Sunday 28 February 2010

Requests and Requires


The second best* thing about being British is the bit of text written in preposterously florid italics on the inside flap of your passport.

Her Britannic Majesty’s Secretary of State Requests and requires in the Name of Her Majesty all those whom it may concern to allow the bearer to pass freely etc etc

(Blogger cannot do justice to the font and neither can Word, I just checked. The original typeface was developed by a secret team of crack orthographers in 1864 to assert British hegemony and Maintain The Empire).
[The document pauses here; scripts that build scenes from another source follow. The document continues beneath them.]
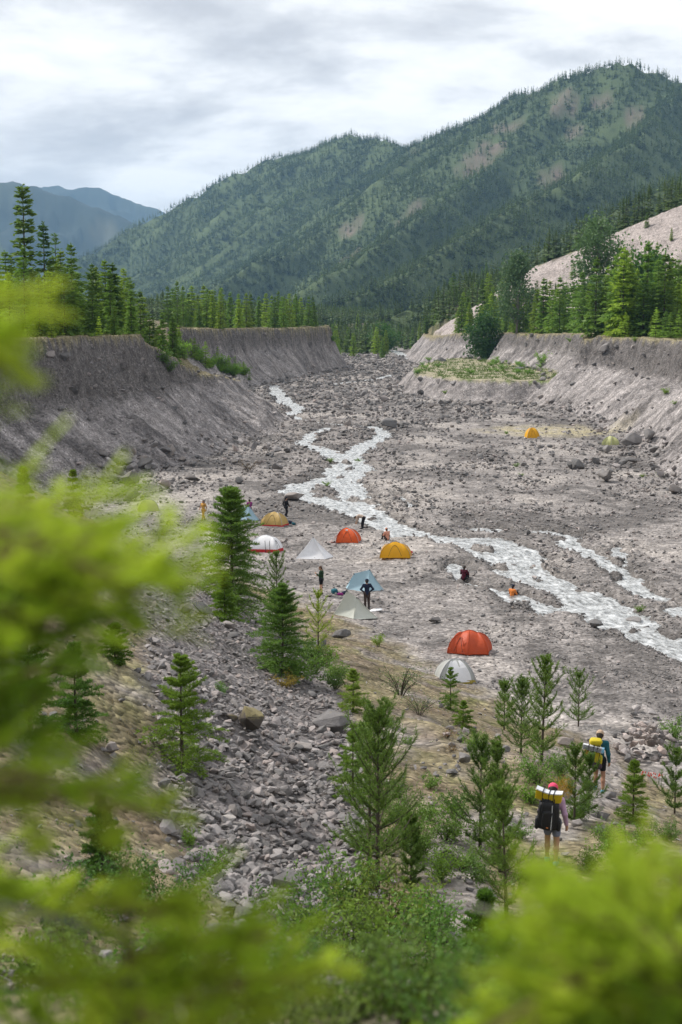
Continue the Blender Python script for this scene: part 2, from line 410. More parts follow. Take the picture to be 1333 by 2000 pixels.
def terrain(X, Y, parts=False):
    X, Y = np.asarray(X, float), np.asarray(Y, float)
    sh = X.shape; X, Y = X.ravel(), Y.ravel()
    st = stream(X, Y)
    nearv = Y < 700
    fl = .14 + .30 * fbm(X / 14, Y / 18, 3, 1) + .20 * np.maximum(0, fbm(X / 5, Y / 7, 3, 2)) + .10 * fbm(X / 1.4, Y / 1.6, 3, 3)
    fl = np.maximum(fl, -.02 + .06 * fbm(X / 1.1, Y / 1.1, 2, 4))
    ch = smooth(-1.0, .9, st)
    fl = fl * (1 - ch) - .42 * ch
    sl = slope_h(X, Y) + hump(X, Y) + .10 * fbm(X / .9, Y / .9, 3, 9)
    k = .5
    z = np.maximum(fl, sl) + np.maximum(0, k - np.abs(fl - sl)) ** 2 / (4 * k)
    cl, cr = caps(X, Y)
    stl = np.interp(Y, [200, 300, 400, 460, 900], [1, 1.05, 1.3, 1.9, 1.4])
    zl, dl, s_l = bank(X, Y, LB, LBP, cl, stl, 200)
    str_ = np.interp(Y, [200, 300, 400, 460, 900], [1.02, 1.05, 1.1, 1.4, 1.4])
    zr, dr, s_r = bank(X, Y, RB, RBP, cr, str_, 300)
    zt, dt, s_t = bank(X, Y, TB, TBP, 4.4 + .3 * fbm(X / 6, Y / 6, 3, 51), 1.5, 400)
    z0 = z
    z = np.maximum(np.maximum(z, zl), np.maximum(zr, zt))
    # the pale eroded hill behind the right-hand wood
    d, s, v = pl_dist(X, Y, PH, [p[2] for p in PH])
    behind = inside(X, Y, PHP)
    zp = np.where(behind, v + np.minimum(.10 * d, 12), v - .62 * d - .35 * d * np.abs(fbm(s / 16, d / 60, 3, 61)) * .5)
    zp = zp + .8 * fbm(X / 9, Y / 9, 3, 63) * (~behind)
    zp = np.where((dr > 15) & (X > 20), np.minimum(zp, 10.5 + .75 * np.maximum(dr - 15, 0)), -50)
    z1 = z
    z = np.maximum(z, np.where(Y < 2500, zp, -50))
    zm = mountain(X, Y)
    z2 = z
    z = np.maximum(z, zm)
    if parts:
        return [a.reshape(sh) for a in (z, st, fl, sl, zl, dl, zr, dr, zt, dt, (zp > z1) & (~behind), zm > z2, s_l, s_r)]
    return z.reshape(sh)
def tz(x, y): return float(terrain(np.array([x]), np.array([y]))[0])
_T = np.concatenate([np.linspace(4, 60, 70), np.linspace(61, 330, 135), np.linspace(333, 1200, 90)])
def hit(px, py):
    """where the sight line through a photo pixel meets the ground"""
    d = ray(px, py); t = _T / d[1]
    for _ in range(2):
        P = np.array([0, 0, CAMZ])[None] + d[None] * t[:, None]
        g = terrain(P[:, 0], P[:, 1]); k = int(np.argmax(g >= P[:, 2]))
        if g[k] < P[k, 2]: k = len(t) - 1
        if _ == 0: t = np.linspace(t[max(0, k - 1)], t[k], 14)
    return np.array([P[k, 0], P[k, 1], g[k]])

# ------------------------------------------------------------------ the ground sheet
rings = np.concatenate([np.geomspace(.7, 60, 190), np.arange(60.5, 330, .62), np.arange(330.8, 520, .95), np.arange(521, 700, 3.0), np.geomspace(702, 5200, 200), np.geomspace(5260, 10600, 60)])
fine = np.arange(-16.5, 16.51, .09)
outer = np.concatenate([np.arange(17, 30, .5), np.arange(30, 180, 6.0)])
ang = np.radians(np.concatenate([-outer[::-1], fine, outer]))
RR, AA = np.meshgrid(rings, ang, indexing='ij')
GX, GY = RR * np.sin(AA), RR * np.cos(AA)
(GZ, ST, FLO, SLO, ZL, DL, ZR, DR, ZT, DT, PINK, MTN, SLs, SRs) = terrain(GX, GY, True)
# rough grain of the ground itself, at the size of the mesh
GZ = GZ + .05 * fbm(GX / .45, GY / .45, 2, 501) * smooth(3, 10, RR) * (RR < 130)
nr, na = RR.shape
idx = np.arange(nr * na).reshape(nr, na)
FQ = np.stack([idx[:-1, :-1], idx[:-1, 1:], idx[1:, 1:], idx[1:, :-1]], -1).reshape(-1, 4)[:, ::-1]

# albedo zones
def C(*c): return np.array(c)
def blend(col, m, c): return col * (1 - m[..., None]) + c * m[..., None]
gravel, gravel_d, sand = C(.225, .206, .196), C(.125, .115, .110), C(.305, .278, .258)
col = np.zeros(RR.shape + (3,)) + gravel
n1 = fbm(GX / 11, GY / 16, 4, 601); n2 = fbm(GX / 2.3, GY / 3.0, 3, 602)
col = blend(col, smooth(.0, .26, n1 + .5 * n2), gravel_d)
col = blend(col, smooth(.05, .35, -n1 + .3 * n2), sand)
col = blend(col, smooth(-1.6, .2, ST) * .65, C(.085, .078, .072))             # wet margin
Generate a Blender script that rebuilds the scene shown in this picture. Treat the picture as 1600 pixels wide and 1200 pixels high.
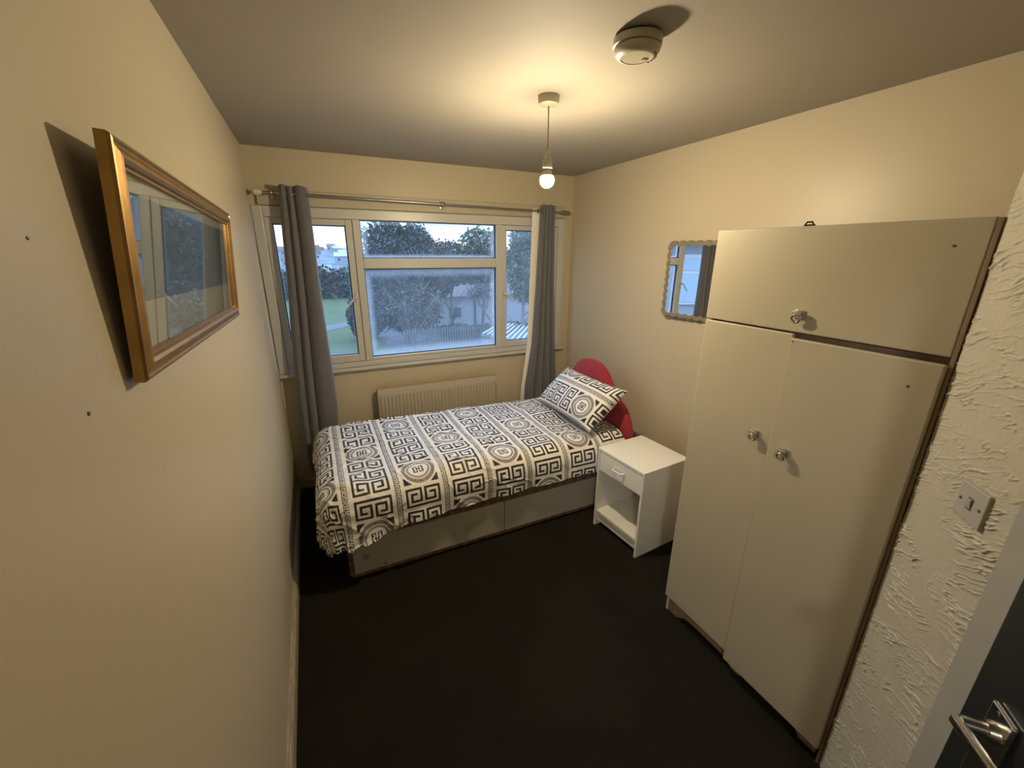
import bpy, bmesh, math, random
import numpy as np
from mathutils import Vector, Matrix

for o in list(bpy.data.objects):
    bpy.data.objects.remove(o)
SC = bpy.context.scene
COL = SC.collection
random.seed(7)
PI = math.pi

# ------------------------------------------------------------------ camera
F_PX, YAW, PITCH, ROLL = 643.4, 0.4458, 0.3089, 0.0054
CAM = Vector((0.286, -3.2777, 1.7781))
fw = Vector((math.sin(YAW) * math.cos(PITCH), math.cos(YAW) * math.cos(PITCH), -math.sin(PITCH)))
r0 = Vector((math.cos(YAW), -math.sin(YAW), 0))
u0 = r0.cross(fw)
rr = r0 * math.cos(ROLL) + u0 * math.sin(ROLL)
uu = u0 * math.cos(ROLL) - r0 * math.sin(ROLL)
cd = bpy.data.cameras.new('camera')
cam = bpy.data.objects.new('camera', cd)
COL.objects.link(cam)
cam.matrix_world = Matrix(((rr.x, uu.x, -fw.x, CAM.x), (rr.y, uu.y, -fw.y, CAM.y),
                           (rr.z, uu.z, -fw.z, CAM.z), (0, 0, 0, 1)))
cd.sensor_width = 36.0
cd.sensor_fit = 'HORIZONTAL'
cd.lens = F_PX * 36.0 / 1600.0
cd.clip_start = 0.02
cd.clip_end = 2000
SC.camera = cam

# ------------------------------------------------------------------ exposure
SC.view_settings.view_transform = 'Standard'
SC.view_settings.look = 'None'
SC.view_settings.exposure = 0.34
SC.view_settings.gamma = 1.0
SC.view_settings.use_curve_mapping = False

# ------------------------------------------------------------------ world: dusk sky with broken cloud
SKY_STRENGTH = 2.2
BULB_STRENGTH = 1250.0
BULB_COLOR = (1.0, 0.82, 0.53)
w = bpy.data.worlds.new('dusk_sky')
SC.world = w
w.use_nodes = True
nt = w.node_tree
nt.nodes.clear()
L = nt.links.new
tc = nt.nodes.new('ShaderNodeTexCoord')
sep = nt.nodes.new('ShaderNodeSeparateXYZ')
L(tc.outputs['Generated'], sep.inputs[0])
ramp = nt.nodes.new('ShaderNodeValToRGB')
cr = ramp.color_ramp
cr.elements[0].position = 0.0
cr.elements[0].color = (0.10, 0.12, 0.13, 1)
cr.elements[1].position = 1.0
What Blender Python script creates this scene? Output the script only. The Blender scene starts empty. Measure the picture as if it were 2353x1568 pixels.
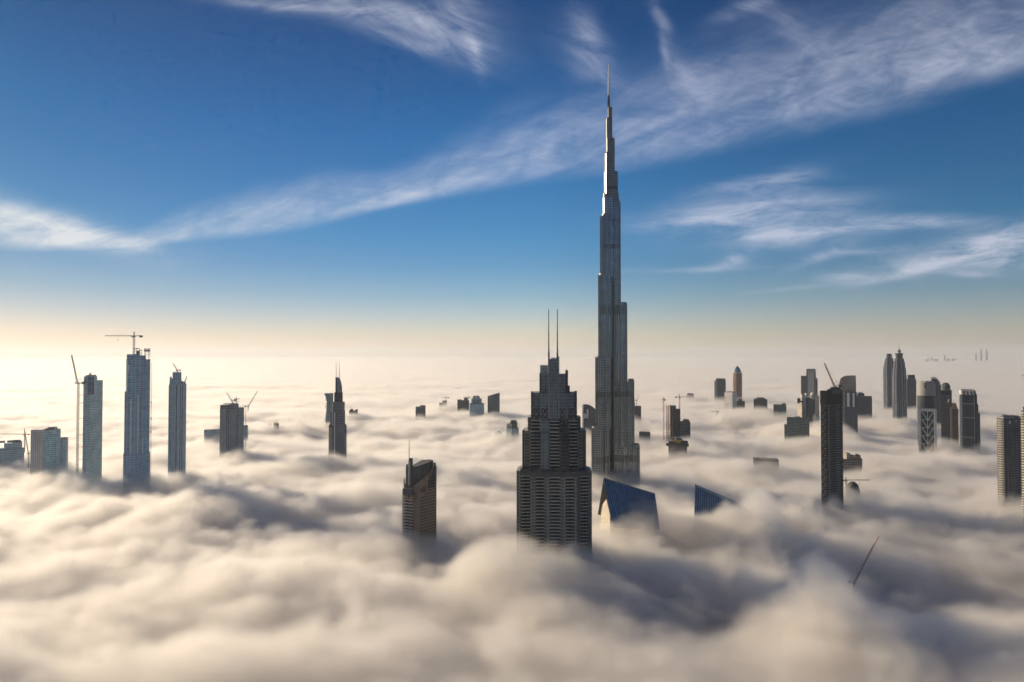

There is something so laughable yet laudable about the phrase "requests and requires". It has a tone so deliciously, unprovokedly bellicose. It asks politely - requests - and then, without waiting for acquiesence or rejection, just requires, casts away the sham of good manners and jolly well tells the mischievous Johnny Foreigner to stop mucking about. "We asked you nicely two words ago, now we're fucking telling you." It makes me nostalgic for the days when a thoroughly disproportionate gunboat would follow each and every Briton on his unfortunate but necessary ventures into the bloodiness of foreignland (where foreigners come from). And yet... and yet... the dignity is maintained by that simple "and". As though Her Britannic Majesty's Secretary of State (currently David Miliband) cannot request without also requiring, such is his Dread Might. Rhetorically, it is not correctio - a retraction and restatement - but a grand epexegesis - a redefinition of a previous word. David Miliband's merest whim is your solemn decree. But I'm sure you knew that anyway.


I don't know why I keep mentioning this guy.


*The best thing is being absolutely certain that you're not Dutch.

1 comment:

  1. Could it be Milli's clip on 'Lego' hair that attracts you so?